As for whether the IoM was considering seeking a different relationship with the European Union – of which it is not a member, and which some islanders believe would benefit with an arrangement similar to that enjoyed by Switzerland – Bell said only that it was “far too early at this stage to say what new relationships may evolve from the events of the past two or three years”.
“The international debate over international standards and the building of closer relationships among various sectors has continued now for quite some time, and clearly that debate will continue,” he added.
“The Isle of Man is very much part of [that debate].”
New mood
Asked whether there was a new mood on the island compared with a year ago, when leaders of some recession-hit G20 countries were suggesting offshore “tax havens” were in large measure to blame for the crisis, Bell chose his words carefully.
“The debate about tax havens has been a wholly artificial and contrived issue in the first place. It is a phrase used to suit the purposes of any individual who might want to use it, without actually defining what it is they are talking about.
“But the IoM has had a very good report back from the IMF, it has been placed on the OECD white list, andits positive contributions have been confirmed in the Foot Review, so any fair-minded person would acknowledge that many of the scare stories which have been deliberately spread by politicians looking for scapegoats for the economic crisis have been confounded.

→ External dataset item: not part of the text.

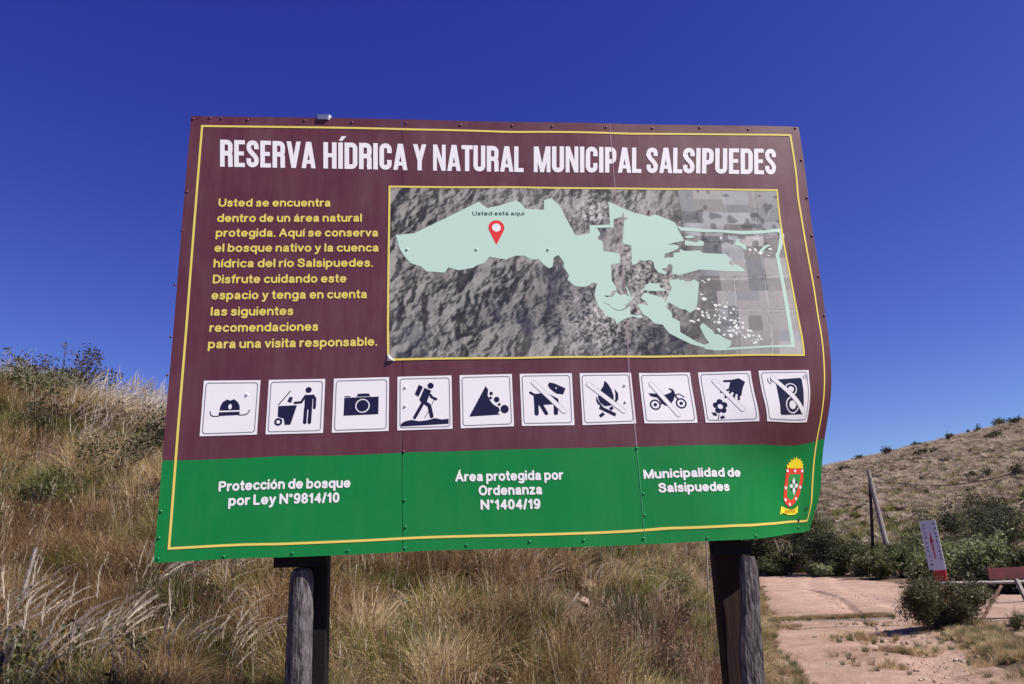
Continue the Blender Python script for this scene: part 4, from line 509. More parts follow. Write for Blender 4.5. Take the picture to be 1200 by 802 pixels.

However, we recognise that there will [continue] to be politicians with deep-rooted prejudices against small financial centres, and we will need to stay alert to continue to defend our position.”
Still growing
Like a handful of other small financial centres, the Isle of Man has managed to avoid the global recession thus far, although its economy grew by only 2.5% in 2009, down from the 6% average annual growth it had grown accustomed to in previous years. Unemployment at the end of November stood at 2.1% on the island – that is, 885 Manx men and women were looking for work at that point – well below the rates of such neighbours as the UK (edging up towards 8%) and Ireland (12.5%).
And although the island’s economy has begun to show signs of stress, with a number of stores having closed and corporate down-sizings reported, Bell clearly feels that the trick with his budget will be to avoid putting the brakes on those elements of the economy that are ticking along as they are supposed to.
“The reduction in VAT [revenue, since December 2008] is affecting government revenues, but it is not directly impacting the economy,” Bell pointed out.
“The economy is still growing strong, financial services are still buoyant, and that is the way I hope things will stay that way for the time ahead.
“Yet in a general sense, clearly, you can’t remove £100m government expenditure from the economy without it having some impact on certain elements of it. Obviously we have to find a very substantial amount of money to balance the budget over the next few years. And we will be looking at every avenue to see which would be the best way.
“Changes will come by way of a combination of mainly spending reductions, the use of reserves, perhaps the increase of charges.”
Although “there may be a need to consider” fresh taxes, Bell added, again, the intention is still to avoid touching corporate rates.